ARU-Southern African collaboration
To this end, the Director of the ARU, Dr Ralph Clark, revealed that the ARU has close links with academics, practitioners, and lay experts in Zimbabwe for the careful documenting of mountain biodiversity in the Manica Highlands. This is a trans-national mountain system critical for water supply to both Zimbabwe and Mozambique. The Bvumba (‘mist’ in Shona) Mountains are situated in the centre of the Manica Highlands. The name Bvumba is derived from the regular mist covering these mountains.

“The Bvumba has a complex socio-political history extending far back, before the arrival of the Portuguese in the 1400s. Despite this history of human occupation, and despite a century of botanical exploration in the 20th century, a comprehensive list of plant species – including endemic species – has never been published for the Bvumba. Such basic lists are essential for foundational knowledge that can drive sustainable development and responsible management of natural resources,” Dr Clark said.

The ARU and partners have collaborated to compile records of the first comprehensive species list for the Bvumba. “This project was done in partnership with the Harare Herbarium, Belgium’s Meise Botanical Gardens, the Flora of Zimbabwe and Mozambique projects, the Biodiversity Foundation for Africa, and the UK’s Royal Botanical Gardens, Kew. It was recently completed with a publication in the journal PhytoKeys.”

Bvumba’s hundreds of species
The Bvumba has a plant species complement of 1 127 native taxa in an area of only 276 square kilometres. “There is remarkable fern and orchid diversity in these mountains, with 137 fern species that is considered to be the richest fern locality in Southern Africa.  There are also 125 orchid species that make it exceptionally rich for this group. The only local Bvumba endemic is a critically endangered epiphytic forest orchid. Six other near-endemic plant taxa occur in the Bvumba, all of which are endemic to the Manica Highlands from Nyanga to Chimanimani,” added Dr Clark.

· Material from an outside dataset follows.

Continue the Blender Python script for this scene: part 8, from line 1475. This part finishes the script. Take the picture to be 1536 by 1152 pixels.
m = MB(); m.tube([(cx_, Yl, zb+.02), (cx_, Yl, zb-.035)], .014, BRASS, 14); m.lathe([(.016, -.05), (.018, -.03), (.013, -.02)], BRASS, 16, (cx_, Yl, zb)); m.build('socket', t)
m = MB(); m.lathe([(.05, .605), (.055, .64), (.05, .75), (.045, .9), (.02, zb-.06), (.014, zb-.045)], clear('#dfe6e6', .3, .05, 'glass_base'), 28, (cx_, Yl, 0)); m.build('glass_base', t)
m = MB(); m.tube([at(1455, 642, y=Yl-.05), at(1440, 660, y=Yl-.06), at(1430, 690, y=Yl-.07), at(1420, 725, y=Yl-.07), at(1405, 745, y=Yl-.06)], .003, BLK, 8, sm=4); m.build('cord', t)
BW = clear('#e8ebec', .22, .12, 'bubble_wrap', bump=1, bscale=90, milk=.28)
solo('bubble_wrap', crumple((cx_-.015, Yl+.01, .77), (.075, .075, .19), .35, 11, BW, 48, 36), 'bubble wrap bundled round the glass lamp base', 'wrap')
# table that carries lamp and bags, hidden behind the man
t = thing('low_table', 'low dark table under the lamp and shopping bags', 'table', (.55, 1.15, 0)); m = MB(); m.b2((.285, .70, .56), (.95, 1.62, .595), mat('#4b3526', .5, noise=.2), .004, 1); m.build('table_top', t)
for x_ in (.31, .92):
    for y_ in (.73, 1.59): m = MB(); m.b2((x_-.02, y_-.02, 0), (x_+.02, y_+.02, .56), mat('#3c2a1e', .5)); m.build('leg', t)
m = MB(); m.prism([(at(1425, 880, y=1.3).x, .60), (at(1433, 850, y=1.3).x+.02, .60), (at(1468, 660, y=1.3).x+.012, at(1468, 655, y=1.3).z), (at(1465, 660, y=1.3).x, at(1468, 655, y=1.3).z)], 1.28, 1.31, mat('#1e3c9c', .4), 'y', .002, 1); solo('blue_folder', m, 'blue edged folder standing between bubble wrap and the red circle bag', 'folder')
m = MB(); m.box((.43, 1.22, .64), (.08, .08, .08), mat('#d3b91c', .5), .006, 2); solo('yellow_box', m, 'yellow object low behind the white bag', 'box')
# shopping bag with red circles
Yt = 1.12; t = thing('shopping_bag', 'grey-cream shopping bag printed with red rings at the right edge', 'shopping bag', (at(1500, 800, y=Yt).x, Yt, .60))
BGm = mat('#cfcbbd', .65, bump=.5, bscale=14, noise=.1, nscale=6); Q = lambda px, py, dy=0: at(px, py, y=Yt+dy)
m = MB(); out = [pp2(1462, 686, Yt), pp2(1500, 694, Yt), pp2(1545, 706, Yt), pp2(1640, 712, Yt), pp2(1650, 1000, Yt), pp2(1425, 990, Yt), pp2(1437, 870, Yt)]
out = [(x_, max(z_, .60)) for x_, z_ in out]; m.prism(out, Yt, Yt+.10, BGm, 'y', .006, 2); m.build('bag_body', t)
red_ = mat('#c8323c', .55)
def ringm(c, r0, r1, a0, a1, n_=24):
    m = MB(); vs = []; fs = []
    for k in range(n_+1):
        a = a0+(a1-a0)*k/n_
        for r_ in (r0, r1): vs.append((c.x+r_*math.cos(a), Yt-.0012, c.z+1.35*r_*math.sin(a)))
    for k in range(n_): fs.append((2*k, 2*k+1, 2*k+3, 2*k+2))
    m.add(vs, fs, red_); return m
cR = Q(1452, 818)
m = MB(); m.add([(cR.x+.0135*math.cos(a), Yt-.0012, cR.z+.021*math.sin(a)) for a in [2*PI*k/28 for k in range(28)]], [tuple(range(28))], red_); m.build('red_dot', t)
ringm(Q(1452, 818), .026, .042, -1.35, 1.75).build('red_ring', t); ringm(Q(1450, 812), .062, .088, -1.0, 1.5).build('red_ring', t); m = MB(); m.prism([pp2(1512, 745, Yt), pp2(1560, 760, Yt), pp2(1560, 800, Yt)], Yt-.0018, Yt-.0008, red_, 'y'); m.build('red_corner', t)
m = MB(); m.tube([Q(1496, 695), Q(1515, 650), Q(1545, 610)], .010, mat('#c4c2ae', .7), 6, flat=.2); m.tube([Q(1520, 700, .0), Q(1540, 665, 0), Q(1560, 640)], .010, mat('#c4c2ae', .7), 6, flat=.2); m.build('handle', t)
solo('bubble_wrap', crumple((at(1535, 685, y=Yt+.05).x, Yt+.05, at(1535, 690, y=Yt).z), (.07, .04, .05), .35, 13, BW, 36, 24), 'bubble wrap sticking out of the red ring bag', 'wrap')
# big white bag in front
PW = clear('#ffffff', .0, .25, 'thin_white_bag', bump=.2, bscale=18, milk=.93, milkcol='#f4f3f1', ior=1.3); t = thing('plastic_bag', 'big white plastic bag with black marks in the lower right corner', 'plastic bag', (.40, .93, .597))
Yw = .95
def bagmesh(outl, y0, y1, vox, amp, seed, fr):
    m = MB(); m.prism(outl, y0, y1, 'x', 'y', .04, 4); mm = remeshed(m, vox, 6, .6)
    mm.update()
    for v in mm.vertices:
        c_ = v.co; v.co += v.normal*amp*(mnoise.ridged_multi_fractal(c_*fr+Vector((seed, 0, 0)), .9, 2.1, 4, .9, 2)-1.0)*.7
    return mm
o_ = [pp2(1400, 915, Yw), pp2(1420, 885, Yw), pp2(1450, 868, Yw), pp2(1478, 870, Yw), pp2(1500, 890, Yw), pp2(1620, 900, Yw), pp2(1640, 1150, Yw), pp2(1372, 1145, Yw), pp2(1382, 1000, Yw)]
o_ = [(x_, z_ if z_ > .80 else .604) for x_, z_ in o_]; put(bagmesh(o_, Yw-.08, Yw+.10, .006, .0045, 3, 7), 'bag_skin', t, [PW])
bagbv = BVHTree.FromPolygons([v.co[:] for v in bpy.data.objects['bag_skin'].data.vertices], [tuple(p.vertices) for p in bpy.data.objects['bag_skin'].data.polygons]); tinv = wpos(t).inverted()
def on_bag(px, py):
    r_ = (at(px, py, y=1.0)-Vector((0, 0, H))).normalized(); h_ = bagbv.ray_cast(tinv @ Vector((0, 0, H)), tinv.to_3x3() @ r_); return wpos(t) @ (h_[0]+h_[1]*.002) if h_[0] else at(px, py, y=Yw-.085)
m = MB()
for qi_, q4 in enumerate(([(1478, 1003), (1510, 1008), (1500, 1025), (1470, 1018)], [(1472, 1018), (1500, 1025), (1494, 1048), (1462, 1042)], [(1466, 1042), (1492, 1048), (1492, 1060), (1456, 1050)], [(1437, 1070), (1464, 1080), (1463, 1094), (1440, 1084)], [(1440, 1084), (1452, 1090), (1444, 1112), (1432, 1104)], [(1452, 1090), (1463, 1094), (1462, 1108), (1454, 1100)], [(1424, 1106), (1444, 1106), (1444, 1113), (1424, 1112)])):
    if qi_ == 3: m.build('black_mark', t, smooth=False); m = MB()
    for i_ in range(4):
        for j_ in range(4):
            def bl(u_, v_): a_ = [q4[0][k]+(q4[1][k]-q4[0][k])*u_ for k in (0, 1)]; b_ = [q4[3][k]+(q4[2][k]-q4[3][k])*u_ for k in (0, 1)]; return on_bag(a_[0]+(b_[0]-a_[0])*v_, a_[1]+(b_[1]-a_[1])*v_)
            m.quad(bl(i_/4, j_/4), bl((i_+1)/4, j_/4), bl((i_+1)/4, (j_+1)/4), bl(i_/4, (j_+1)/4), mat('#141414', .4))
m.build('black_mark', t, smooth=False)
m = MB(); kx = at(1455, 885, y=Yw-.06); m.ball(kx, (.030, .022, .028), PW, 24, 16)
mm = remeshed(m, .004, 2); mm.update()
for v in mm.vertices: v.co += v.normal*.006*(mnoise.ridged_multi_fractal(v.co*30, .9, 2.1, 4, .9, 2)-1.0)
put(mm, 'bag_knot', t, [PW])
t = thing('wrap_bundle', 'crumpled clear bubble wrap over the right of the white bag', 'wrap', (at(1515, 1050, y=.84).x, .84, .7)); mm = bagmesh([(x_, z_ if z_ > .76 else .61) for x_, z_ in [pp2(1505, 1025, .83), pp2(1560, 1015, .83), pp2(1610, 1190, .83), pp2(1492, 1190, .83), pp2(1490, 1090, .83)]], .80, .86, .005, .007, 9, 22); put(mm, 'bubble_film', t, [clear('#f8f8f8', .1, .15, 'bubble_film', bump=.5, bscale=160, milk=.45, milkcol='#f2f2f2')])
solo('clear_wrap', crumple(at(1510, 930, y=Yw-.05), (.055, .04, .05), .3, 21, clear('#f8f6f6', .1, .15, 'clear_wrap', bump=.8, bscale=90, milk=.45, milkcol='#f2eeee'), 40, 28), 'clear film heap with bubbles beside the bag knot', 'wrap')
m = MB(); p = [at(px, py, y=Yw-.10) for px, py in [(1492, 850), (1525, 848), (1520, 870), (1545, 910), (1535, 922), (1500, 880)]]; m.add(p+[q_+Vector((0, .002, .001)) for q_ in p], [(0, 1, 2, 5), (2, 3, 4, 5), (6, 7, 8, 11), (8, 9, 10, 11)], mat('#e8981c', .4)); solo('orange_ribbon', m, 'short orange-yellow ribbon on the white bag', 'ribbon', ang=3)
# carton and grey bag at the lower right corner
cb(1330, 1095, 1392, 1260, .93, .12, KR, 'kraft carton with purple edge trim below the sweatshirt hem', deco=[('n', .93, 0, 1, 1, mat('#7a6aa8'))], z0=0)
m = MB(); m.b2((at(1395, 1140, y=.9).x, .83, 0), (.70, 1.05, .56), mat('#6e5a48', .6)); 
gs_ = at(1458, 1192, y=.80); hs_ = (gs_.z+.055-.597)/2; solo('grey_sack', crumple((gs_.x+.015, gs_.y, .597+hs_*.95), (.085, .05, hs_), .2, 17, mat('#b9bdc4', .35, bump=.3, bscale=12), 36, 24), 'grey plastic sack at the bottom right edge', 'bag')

Low levels of local endemism are likely to be an effect of the Bvumba having limited natural grassland compared to forest. “Second to fynbos, grassland is the most endemic-rich habitat in Southern African mountains. Montane forests are poor in local endemics by comparison, which is contrary to what many would suppose. As in mountains across Southern Africa, invasive species are a major risk to water security, biodiversity conservation and livelihoods. The Bvumba is no exception, with Australian blackwood (Acacia melanoxylon), ginger lily (Hedychium gardnerianum), and bee bush (Vernonanthura polyanthes) being the most problematic species of the 123 naturalised introductions. While the Zimbabwean side of the Bvumba is the best explored, the Mozambican side of Serra Vumba offers exciting opportunities for further botanical research,” he emphasised.